Gmina w finansowych tarapatach przez McLarena. Wystarczyło wjechać w dziurę

Okazuje się, że horrendalnie wysokie koszty napraw supersamochodów mogą być zmartwieniem nie tylko dla ich właścicieli. Powody do nich mogą mieć także gminy, które oszczędzają na ubezpieczeniach, a także... na utrzymywaniu dobrego stanu dróg.

Jak poinformował ubezpieczyciel Warta, pewna niewielka gmina wiejska napytała sobie biedy z powodu oszczędzania na ubezpieczeniu OC. Nie mając wcześniej żadnych problemów ani złych doświadczeń, a przy okazji nie dysponując szczególnie dużymi środkami, jej władze zdecydowały się na polisę o stosunkowo niskiej wysokości.

Jak czytamy w oficjalnym komunikacie Warty - "Gmina miał dobrą historię szkodową. Nawet tzw. szkody frekwencyjne, tak charakterystyczne dla jednostek samorządu terytorialnego, nie występowały w tym przypadku. Z tych względów suma gwarancyjna wydawała się ubezpieczonemu wystarczająca – tym bardziej że w chwili zawierania umowy ważny był koszt ubezpieczenia, co niestety nie jest odosobnionym przypadkiem". Niska cena ubezpieczenia przełożyła się na niższą sumę gwarancyjną, która dzięki właścicielowi McLarena 570GT, została wykorzystana w ciągu jednego dnia. 

Zobacz wideo

Mężczyzna wracał właśnie swoim supersportowym pojazdem z Targów Poznańskich. Jadąc z prędkością ok 30-40 km/h nagle poczuł uderzenie i wstrząs. Po przejechaniu ok. 50 metrów wyświetlił się błąd ciśnienia w oponach.

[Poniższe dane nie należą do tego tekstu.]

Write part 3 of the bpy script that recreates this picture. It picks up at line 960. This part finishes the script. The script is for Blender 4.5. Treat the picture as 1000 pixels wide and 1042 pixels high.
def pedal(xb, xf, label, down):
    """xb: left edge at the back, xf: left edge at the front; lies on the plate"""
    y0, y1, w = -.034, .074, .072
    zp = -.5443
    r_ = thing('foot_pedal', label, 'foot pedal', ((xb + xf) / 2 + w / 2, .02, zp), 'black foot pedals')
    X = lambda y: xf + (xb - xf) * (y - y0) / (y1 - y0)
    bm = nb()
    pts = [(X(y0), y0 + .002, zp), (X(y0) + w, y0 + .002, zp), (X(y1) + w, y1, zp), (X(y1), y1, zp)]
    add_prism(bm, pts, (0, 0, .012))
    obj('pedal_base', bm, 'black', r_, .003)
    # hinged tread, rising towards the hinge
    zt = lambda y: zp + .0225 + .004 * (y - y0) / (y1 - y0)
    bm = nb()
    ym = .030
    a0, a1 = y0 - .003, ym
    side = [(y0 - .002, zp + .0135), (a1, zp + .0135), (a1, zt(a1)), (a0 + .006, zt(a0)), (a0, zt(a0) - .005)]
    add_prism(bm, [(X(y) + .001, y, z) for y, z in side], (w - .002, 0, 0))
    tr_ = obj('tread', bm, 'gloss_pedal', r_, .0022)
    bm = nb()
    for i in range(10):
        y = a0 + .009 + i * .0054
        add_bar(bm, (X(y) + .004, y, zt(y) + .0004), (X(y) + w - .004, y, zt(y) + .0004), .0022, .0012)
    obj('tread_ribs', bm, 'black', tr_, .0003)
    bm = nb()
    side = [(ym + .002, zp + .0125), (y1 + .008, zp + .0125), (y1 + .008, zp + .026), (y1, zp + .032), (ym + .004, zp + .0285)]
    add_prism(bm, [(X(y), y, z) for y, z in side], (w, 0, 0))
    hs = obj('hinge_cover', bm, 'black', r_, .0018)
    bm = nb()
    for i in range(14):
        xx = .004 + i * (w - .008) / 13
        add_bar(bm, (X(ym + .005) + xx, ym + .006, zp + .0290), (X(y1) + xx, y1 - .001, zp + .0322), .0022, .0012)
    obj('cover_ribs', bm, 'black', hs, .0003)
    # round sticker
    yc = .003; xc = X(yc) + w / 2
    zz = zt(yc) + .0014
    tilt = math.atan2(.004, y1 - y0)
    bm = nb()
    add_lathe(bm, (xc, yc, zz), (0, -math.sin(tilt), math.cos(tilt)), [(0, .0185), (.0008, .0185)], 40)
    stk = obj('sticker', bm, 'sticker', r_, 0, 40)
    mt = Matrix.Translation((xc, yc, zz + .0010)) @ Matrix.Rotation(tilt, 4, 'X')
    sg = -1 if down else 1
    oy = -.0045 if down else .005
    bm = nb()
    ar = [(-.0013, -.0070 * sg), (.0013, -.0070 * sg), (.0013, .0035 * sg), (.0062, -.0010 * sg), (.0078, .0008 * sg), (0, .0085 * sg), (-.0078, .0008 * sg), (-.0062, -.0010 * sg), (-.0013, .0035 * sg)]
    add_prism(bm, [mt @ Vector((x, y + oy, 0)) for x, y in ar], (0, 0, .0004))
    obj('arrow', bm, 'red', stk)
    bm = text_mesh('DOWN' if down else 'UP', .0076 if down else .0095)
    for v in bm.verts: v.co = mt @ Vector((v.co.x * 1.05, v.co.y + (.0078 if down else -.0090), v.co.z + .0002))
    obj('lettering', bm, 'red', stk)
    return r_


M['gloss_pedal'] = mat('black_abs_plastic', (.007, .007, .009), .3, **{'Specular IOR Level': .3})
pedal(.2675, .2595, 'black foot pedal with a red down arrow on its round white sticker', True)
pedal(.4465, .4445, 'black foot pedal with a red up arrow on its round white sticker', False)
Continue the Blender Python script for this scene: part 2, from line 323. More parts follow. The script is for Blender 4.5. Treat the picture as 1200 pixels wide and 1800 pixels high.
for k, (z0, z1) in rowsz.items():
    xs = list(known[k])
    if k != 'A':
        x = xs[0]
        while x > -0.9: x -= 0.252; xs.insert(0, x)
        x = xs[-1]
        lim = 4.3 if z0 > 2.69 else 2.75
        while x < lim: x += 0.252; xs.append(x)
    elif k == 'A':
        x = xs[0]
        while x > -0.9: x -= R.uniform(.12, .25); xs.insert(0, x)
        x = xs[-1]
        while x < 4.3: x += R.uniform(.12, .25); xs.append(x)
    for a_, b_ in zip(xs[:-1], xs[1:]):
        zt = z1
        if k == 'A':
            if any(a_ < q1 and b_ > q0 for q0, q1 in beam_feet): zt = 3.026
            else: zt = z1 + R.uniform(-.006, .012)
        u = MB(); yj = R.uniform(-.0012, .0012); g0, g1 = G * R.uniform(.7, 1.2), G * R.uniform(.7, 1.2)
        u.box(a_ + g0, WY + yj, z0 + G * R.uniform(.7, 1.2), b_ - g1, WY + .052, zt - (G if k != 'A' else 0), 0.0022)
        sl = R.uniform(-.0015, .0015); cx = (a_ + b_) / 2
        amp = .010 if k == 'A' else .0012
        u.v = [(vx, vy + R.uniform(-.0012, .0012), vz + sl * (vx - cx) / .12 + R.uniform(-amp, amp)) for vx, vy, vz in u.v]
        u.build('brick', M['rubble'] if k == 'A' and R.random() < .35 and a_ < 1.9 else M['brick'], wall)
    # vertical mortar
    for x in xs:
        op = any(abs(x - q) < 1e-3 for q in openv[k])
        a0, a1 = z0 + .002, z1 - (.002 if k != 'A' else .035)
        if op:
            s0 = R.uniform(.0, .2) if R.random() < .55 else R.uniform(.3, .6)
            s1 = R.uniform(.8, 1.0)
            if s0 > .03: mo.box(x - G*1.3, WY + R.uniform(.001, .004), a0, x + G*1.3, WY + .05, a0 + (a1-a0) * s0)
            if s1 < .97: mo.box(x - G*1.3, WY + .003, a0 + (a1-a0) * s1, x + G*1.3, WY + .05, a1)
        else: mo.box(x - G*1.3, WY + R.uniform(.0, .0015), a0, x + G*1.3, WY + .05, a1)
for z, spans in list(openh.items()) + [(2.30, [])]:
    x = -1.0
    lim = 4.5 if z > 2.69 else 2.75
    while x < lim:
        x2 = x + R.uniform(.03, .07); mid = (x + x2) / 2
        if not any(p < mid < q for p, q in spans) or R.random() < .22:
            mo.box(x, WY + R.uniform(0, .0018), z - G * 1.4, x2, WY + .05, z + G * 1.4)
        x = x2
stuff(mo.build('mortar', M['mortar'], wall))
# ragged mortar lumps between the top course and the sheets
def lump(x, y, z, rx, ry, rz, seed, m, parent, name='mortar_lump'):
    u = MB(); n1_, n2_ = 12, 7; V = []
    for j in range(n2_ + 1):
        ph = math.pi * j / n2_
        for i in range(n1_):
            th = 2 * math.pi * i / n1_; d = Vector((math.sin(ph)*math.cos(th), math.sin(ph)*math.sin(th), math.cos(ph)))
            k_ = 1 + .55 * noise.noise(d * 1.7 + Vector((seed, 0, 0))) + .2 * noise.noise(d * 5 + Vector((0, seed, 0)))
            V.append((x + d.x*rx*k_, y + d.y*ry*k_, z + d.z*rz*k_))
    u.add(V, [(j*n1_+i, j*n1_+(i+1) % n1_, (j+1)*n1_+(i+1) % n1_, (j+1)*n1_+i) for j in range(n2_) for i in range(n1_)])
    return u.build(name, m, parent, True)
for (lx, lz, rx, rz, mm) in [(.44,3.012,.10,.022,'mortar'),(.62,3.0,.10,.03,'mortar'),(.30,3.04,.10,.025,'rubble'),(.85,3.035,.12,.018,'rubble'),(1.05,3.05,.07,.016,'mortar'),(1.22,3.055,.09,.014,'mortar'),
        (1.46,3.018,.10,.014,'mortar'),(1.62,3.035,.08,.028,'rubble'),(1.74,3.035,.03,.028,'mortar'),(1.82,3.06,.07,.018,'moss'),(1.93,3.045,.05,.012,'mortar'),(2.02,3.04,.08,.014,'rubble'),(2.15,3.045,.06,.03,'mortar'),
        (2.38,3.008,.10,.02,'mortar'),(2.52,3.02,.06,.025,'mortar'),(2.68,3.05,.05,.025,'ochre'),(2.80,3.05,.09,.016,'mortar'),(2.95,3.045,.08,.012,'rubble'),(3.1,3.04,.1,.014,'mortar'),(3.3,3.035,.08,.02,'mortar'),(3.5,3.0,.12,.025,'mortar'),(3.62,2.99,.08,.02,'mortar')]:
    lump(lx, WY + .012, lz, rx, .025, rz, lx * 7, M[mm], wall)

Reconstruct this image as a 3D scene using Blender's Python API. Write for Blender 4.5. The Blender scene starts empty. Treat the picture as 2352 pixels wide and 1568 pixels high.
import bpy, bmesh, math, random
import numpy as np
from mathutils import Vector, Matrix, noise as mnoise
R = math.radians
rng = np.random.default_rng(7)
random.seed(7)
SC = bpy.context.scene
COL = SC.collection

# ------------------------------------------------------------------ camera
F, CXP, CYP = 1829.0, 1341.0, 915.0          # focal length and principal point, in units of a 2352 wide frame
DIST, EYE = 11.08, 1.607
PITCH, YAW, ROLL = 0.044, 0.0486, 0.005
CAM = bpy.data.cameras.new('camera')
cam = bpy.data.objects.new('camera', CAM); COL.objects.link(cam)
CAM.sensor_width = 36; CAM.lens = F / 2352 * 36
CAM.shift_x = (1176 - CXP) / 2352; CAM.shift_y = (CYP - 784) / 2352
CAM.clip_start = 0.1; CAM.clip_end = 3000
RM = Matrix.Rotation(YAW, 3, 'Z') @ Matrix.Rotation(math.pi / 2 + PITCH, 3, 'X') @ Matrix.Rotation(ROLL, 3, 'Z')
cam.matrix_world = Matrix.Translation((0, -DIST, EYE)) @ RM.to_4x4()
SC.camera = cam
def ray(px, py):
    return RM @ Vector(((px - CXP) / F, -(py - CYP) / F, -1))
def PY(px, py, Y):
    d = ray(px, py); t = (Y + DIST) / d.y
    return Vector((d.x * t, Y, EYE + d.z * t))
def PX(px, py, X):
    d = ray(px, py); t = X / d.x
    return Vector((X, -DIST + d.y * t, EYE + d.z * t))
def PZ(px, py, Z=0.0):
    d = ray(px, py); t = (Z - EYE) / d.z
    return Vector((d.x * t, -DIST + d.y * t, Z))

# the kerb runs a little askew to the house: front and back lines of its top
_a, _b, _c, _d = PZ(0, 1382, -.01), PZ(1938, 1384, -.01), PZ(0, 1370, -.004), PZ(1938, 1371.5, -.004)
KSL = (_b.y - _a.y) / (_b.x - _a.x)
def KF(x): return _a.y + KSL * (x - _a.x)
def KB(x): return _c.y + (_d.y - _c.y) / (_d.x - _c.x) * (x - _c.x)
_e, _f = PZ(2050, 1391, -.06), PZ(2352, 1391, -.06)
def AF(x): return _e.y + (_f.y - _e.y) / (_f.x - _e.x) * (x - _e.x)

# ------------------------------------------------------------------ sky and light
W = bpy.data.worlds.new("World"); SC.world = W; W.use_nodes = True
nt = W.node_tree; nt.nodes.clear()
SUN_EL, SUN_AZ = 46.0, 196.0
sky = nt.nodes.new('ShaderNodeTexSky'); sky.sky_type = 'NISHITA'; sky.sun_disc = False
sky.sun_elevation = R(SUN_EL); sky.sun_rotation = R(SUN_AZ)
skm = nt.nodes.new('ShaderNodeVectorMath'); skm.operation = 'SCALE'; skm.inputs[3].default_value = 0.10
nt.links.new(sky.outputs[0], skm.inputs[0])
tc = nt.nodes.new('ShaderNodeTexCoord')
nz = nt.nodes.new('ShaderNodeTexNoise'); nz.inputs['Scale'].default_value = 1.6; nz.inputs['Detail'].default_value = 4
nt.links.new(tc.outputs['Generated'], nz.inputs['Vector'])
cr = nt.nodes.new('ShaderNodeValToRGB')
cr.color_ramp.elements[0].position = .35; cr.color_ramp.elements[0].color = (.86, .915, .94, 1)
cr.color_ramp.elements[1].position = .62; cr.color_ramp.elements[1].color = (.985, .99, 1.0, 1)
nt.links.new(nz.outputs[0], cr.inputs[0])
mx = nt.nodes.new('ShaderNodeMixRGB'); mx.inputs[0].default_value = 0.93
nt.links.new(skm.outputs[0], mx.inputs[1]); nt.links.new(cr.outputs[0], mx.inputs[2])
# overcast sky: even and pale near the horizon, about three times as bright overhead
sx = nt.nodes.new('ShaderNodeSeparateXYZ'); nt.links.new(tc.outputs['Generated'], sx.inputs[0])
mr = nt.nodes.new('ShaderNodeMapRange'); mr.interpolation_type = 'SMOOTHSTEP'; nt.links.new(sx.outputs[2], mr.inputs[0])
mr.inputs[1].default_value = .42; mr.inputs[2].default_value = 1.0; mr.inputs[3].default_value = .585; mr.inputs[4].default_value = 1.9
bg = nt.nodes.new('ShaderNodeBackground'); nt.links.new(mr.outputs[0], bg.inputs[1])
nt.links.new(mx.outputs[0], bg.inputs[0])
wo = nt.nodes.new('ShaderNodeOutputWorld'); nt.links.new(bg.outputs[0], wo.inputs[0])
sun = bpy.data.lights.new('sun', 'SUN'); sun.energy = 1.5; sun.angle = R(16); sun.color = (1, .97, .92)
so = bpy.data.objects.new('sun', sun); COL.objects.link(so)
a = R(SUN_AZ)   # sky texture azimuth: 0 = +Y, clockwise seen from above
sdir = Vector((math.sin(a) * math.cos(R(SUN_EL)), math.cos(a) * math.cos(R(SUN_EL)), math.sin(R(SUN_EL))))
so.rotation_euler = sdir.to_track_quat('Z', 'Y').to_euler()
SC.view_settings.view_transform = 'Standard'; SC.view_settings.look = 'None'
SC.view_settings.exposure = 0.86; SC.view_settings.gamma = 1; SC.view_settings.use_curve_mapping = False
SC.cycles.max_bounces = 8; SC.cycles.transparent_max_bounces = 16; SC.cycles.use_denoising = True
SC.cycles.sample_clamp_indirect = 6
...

Po zatrzymaniu się kierowca odkrył, że z przedniej i tylnej prawej opony zeszło powietrze, a osłona pod zderzakiem została urwana. Jak czytamy w komunikacie ubezpieczyciela - "Uszkodzeniu uległo też podwozie samochodu. Przyczyną szkody okazał się ubytek w asfalcie – dość głęboka dziura w gminnej drodze".

Uszkodzonego McLarena przewieziono na lawecie do serwisu, a jego właścicielowi przekazano samochód zastępczy równie egzotycznej marki, Lamborghini. Jak się łatwo było domyślić, wysokość szkody finalnie okazała się znaczna — odszkodowanie łącznie wyniosło 450 tys. zł. Złożyły się na nie tylko koszty naprawy auta w serwisie McLarena, ale także rekompensata z tytułu braku możliwości korzystania z własnego pojazdu/najmu pojazdu. Sam pojazd zastępczy wygenerował  koszt rzędu ponad 200 tys. zł! Wszystko to doprowadziło, ku zdziwieniu samej gminy, do wykorzystania całej sumy gwarancyjnej ubezpieczenia. Na szczęście, nie doszło do wypadku. Nikt także nie doznał żadnych obrażeń — to uchroniło gminę od roszczeń cywilnoprawnych i dodatkowych kosztów.

Jak przekazuje Warta - "Po tym zdarzeniu gmina z pewnością inaczej podejdzie do wysokości sumy gwarancyjnej OC oraz limitów odpowiedzialności, na które zechce być ubezpieczona w przyszłości".